I can’t remember if Dawkins discusses this question in “Climbing Mount Improbable”, but the ability to load the blood (body cavity fluid, e.g. “hæmolymph”)with (relatively) small molecules that reduce the freezing point is distributed quite widely phylogenetically. I very much doubt that it would be through a common origin, buy multiple “discoveries” by different genera whose environmental preferences exposed them to conditions of occasional or intermittent freezing.
It seems to me a good case of an “adaptive landscape” where a taxon can find a local “fitness peak”, start to adapt to optimise that characteristic, and so isolate themselves from other, possibly better, “fitness peaks” previously in their adaptive “space”.
Damn, I’m suspecting now that that is an example from Dawkins, and I’ve just internalised it. Have to add re-reading “Improbable” to the to-do list.
Another good reason not to live in the Arctic or Antarctic.
No more dancing to the rythm of life then…

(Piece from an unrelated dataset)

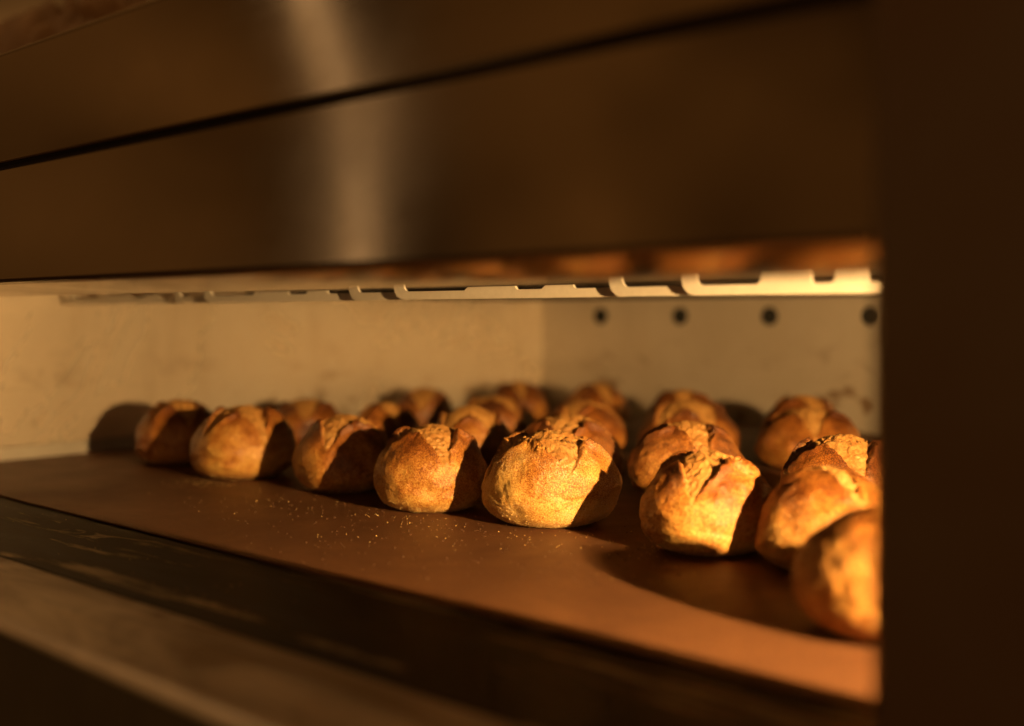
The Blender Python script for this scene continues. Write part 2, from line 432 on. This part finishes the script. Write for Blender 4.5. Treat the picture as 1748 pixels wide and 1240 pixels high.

You never saw a one-legged punk pogo-ing?
That’s a point – since the telly is currently full of some bondage-dance competition cross-over called “Strictly”, which I’ve never seen, I assume they have have “wheelchair ballroom” and “swimming pool tetraplegic samba” as categories. Maybe I should ask Auntie – the response from their production team could be … interesting. Interesting in a “Rick’n’Morty sense of “strained”.
Pretty darn cool I tells ya. Thanks for the post. It’s hard to find a niche that isn’t filled with some form of life (and I mean larger than microscopic life). Though the Antarctic is devoid of insects iirc.
I had to check…https://en.wikipedia.org/wiki/Belgica_antarctica
And I’m glad you did! What an amazing midge…life never ceases to amaze. Thanks.
An obvious question—at least to me—is whether the flies actually mate after dropping their legs, and how. (Good manners prevent me from even trying to imagine two legless flies rolling around in a mating embrace.) While self-amputation might permit the flies to live longer lives, it’s hard to believe that a fly’s chance at mating actually improves in such a condition. Maybe they’re OK if they amputate only one, or two, of the six legs they had originally. Go figure. And how, after their legless romp, do the females lay their legs, and where? Do they just drop them on the snow? Without legs, where else could they go? So many questions—most of which make me chuckle.
🙂
It’s interesting to see that the flies retain their halteres, even though the have lost their flight wings.
Thank you for the interesting and fun article.
A phrase from my undergraduate textbook on mollusc palaeontology sticks in my mind. Being a teenager with the American Bomb in my backyard, “copulation by guided missile” is … evocative.
The behaviours may not fossilize, but the associated anatomy (sperm-carrying extra-long, detachable tentacles ; calcite darts with spermatophore cavities) do fossilize.
“… when the cold-plate temperature (a bit lower than their body temperature) are as low as -9ºC, which is about 16ºC, …” – that should be 16ºF, I believe.
Also, which vertebrates autotomize their limbs? Tails, yes, but I’ve never heard of a vertebrate voluntarily dropping a limb.
https://en.wikipedia.org/wiki/Aron_Ralston
Um, thank you, but not quite what I had in mind….
One of the more … strained uses of “voluntarily” there.